● **What is asked**: Find the line that contains "Continue the Blender" in the entries below. Output it and each later line exactly, and nothing else.

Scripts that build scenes
====
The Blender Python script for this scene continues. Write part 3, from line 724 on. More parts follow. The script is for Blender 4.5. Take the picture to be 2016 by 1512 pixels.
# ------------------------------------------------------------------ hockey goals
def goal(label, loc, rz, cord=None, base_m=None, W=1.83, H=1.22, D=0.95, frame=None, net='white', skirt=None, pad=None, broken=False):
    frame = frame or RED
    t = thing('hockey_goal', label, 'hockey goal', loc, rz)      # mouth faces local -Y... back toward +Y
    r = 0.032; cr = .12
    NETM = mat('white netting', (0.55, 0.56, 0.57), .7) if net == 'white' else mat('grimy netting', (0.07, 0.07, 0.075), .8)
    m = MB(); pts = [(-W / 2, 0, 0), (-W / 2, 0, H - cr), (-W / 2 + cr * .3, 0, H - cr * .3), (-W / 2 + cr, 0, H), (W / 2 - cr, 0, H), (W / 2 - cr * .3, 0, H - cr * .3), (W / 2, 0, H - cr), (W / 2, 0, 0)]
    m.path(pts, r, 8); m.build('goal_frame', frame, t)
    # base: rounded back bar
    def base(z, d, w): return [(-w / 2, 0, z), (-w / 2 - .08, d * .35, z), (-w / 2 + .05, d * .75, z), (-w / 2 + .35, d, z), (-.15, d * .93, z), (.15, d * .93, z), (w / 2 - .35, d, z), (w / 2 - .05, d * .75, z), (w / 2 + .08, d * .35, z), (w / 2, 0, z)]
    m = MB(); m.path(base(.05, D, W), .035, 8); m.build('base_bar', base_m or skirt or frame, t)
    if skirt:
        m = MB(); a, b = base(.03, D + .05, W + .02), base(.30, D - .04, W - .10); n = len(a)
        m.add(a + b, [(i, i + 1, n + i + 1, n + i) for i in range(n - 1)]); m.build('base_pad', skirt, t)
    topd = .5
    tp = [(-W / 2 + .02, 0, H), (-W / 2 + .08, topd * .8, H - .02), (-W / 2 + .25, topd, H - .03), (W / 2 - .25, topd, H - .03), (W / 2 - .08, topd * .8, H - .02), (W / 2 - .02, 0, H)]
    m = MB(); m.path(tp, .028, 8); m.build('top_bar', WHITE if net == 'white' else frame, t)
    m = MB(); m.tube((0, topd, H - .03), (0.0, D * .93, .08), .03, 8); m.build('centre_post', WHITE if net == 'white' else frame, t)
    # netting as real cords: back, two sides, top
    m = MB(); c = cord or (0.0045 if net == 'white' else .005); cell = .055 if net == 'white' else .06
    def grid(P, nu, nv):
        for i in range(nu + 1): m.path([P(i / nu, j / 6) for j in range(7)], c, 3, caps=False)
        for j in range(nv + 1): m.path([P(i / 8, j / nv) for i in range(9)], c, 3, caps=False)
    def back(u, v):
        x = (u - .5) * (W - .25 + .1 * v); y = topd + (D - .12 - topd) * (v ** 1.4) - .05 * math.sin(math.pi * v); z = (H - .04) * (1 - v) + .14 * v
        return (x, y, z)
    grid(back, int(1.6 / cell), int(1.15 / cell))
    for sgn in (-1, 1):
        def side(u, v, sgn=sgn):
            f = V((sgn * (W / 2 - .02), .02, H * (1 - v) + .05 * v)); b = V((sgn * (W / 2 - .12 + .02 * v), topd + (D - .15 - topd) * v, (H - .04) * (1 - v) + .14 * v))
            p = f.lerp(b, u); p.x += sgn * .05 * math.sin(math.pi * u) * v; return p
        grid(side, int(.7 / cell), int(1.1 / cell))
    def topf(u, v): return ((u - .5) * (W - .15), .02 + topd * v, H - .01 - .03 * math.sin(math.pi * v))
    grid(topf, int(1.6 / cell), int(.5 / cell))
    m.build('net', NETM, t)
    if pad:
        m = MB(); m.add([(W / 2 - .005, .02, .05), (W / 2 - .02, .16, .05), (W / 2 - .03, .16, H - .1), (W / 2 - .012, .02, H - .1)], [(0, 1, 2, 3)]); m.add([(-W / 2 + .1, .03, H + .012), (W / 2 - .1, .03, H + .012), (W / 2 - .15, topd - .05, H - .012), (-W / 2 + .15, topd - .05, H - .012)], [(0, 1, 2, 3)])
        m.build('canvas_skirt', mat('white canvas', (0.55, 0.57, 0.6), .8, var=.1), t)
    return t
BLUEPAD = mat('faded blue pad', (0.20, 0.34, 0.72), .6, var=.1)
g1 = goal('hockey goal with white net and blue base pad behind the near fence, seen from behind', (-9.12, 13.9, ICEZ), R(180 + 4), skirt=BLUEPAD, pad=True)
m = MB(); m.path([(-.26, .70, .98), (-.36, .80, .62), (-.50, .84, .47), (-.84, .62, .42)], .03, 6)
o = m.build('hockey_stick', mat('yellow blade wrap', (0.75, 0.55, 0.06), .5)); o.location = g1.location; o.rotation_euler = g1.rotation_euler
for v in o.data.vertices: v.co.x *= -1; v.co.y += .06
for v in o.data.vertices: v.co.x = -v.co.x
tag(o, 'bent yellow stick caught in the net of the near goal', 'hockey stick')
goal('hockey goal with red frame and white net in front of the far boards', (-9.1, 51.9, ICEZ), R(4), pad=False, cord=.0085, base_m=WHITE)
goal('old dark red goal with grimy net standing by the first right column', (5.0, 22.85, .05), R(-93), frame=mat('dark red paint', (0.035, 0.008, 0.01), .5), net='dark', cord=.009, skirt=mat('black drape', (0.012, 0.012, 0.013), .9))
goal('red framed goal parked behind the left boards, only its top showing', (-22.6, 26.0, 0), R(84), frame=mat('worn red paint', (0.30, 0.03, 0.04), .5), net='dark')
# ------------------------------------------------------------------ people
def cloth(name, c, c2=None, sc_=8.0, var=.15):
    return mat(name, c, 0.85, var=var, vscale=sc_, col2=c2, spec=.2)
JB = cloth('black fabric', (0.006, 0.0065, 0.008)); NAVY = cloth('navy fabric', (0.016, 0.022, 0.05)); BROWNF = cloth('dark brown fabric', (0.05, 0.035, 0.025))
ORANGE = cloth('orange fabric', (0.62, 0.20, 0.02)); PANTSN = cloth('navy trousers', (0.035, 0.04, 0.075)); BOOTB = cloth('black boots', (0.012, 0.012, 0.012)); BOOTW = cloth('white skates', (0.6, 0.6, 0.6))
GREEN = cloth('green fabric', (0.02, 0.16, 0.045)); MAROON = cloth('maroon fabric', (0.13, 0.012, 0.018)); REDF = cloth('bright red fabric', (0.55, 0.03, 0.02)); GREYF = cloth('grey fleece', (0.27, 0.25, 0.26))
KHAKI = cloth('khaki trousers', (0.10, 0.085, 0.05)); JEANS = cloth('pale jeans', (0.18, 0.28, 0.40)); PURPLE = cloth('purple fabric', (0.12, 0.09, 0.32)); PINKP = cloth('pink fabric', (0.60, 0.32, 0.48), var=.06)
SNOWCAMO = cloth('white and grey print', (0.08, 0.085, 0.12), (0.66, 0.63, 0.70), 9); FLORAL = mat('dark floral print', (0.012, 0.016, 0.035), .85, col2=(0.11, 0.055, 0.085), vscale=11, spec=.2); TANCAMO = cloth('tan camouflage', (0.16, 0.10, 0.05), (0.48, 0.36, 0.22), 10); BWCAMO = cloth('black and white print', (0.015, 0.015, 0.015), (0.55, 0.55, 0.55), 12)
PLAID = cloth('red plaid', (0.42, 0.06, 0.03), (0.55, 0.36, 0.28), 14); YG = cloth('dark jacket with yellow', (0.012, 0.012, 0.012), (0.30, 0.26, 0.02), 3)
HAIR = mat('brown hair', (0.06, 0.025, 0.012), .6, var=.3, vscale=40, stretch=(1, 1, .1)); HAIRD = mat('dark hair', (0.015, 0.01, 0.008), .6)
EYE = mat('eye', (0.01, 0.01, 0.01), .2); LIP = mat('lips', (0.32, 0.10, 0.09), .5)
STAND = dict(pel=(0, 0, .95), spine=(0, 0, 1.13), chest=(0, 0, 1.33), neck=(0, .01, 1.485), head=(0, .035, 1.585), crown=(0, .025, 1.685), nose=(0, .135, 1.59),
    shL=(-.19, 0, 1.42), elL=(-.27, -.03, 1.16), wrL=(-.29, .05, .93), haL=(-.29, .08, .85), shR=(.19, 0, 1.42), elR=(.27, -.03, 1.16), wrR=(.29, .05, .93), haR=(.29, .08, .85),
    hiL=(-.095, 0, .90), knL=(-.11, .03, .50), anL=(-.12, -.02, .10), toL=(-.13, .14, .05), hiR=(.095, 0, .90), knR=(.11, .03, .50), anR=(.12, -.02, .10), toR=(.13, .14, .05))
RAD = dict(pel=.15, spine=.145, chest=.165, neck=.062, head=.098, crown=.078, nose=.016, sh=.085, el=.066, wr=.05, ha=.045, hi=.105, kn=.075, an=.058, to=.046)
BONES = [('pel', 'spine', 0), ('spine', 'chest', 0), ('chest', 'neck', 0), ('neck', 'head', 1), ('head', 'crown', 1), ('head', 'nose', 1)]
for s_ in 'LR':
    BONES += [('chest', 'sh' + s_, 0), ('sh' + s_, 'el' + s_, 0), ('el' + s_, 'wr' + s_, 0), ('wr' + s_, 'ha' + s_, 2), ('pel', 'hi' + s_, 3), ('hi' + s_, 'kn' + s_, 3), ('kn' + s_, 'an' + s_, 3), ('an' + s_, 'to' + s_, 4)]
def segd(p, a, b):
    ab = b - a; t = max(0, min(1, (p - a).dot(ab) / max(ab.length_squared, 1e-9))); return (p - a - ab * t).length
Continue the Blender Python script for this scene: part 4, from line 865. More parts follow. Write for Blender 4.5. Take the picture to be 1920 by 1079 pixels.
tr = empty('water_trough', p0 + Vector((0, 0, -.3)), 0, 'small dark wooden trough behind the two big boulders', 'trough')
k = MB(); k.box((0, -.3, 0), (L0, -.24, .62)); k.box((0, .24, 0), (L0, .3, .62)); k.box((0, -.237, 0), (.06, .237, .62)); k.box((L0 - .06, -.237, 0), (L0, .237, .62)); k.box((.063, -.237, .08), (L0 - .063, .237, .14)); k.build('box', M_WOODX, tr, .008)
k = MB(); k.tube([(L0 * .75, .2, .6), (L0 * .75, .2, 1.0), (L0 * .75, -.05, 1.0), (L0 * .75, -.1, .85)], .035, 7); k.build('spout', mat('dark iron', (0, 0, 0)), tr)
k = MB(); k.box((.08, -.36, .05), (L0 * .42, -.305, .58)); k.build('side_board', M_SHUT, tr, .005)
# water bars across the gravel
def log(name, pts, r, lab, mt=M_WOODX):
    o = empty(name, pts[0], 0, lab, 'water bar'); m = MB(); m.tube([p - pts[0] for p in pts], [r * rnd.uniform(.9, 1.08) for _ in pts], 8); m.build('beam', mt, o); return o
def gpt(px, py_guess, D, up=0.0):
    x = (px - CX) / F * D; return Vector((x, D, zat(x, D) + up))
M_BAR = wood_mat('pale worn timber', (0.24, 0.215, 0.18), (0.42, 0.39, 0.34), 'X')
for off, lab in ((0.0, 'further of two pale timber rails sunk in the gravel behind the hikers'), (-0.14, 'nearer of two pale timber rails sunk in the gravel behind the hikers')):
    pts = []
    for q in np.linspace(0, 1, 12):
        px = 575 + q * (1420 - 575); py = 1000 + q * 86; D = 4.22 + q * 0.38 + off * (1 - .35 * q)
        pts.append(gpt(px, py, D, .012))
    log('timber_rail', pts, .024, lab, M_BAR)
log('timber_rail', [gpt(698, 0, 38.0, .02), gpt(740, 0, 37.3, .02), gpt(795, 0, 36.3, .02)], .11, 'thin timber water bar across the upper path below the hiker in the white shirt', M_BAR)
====
● **Correct output**:
Continue the Blender Python script for this scene: part 4, from line 865. More parts follow. Write for Blender 4.5. Take the picture to be 1920 by 1079 pixels.
tr = empty('water_trough', p0 + Vector((0, 0, -.3)), 0, 'small dark wooden trough behind the two big boulders', 'trough')
k = MB(); k.box((0, -.3, 0), (L0, -.24, .62)); k.box((0, .24, 0), (L0, .3, .62)); k.box((0, -.237, 0), (.06, .237, .62)); k.box((L0 - .06, -.237, 0), (L0, .237, .62)); k.box((.063, -.237, .08), (L0 - .063, .237, .14)); k.build('box', M_WOODX, tr, .008)
k = MB(); k.tube([(L0 * .75, .2, .6), (L0 * .75, .2, 1.0), (L0 * .75, -.05, 1.0), (L0 * .75, -.1, .85)], .035, 7); k.build('spout', mat('dark iron', (0, 0, 0)), tr)
k = MB(); k.box((.08, -.36, .05), (L0 * .42, -.305, .58)); k.build('side_board', M_SHUT, tr, .005)
# water bars across the gravel
def log(name, pts, r, lab, mt=M_WOODX):
    o = empty(name, pts[0], 0, lab, 'water bar'); m = MB(); m.tube([p - pts[0] for p in pts], [r * rnd.uniform(.9, 1.08) for _ in pts], 8); m.build('beam', mt, o); return o
def gpt(px, py_guess, D, up=0.0):
    x = (px - CX) / F * D; return Vector((x, D, zat(x, D) + up))
M_BAR = wood_mat('pale worn timber', (0.24, 0.215, 0.18), (0.42, 0.39, 0.34), 'X')
for off, lab in ((0.0, 'further of two pale timber rails sunk in the gravel behind the hikers'), (-0.14, 'nearer of two pale timber rails sunk in the gravel behind the hikers')):
    pts = []
    for q in np.linspace(0, 1, 12):
        px = 575 + q * (1420 - 575); py = 1000 + q * 86; D = 4.22 + q * 0.38 + off * (1 - .35 * q)
        pts.append(gpt(px, py, D, .012))
    log('timber_rail', pts, .024, lab, M_BAR)
log('timber_rail', [gpt(698, 0, 38.0, .02), gpt(740, 0, 37.3, .02), gpt(795, 0, 36.3, .02)], .11, 'thin timber water bar across the upper path below the hiker in the white shirt', M_BAR)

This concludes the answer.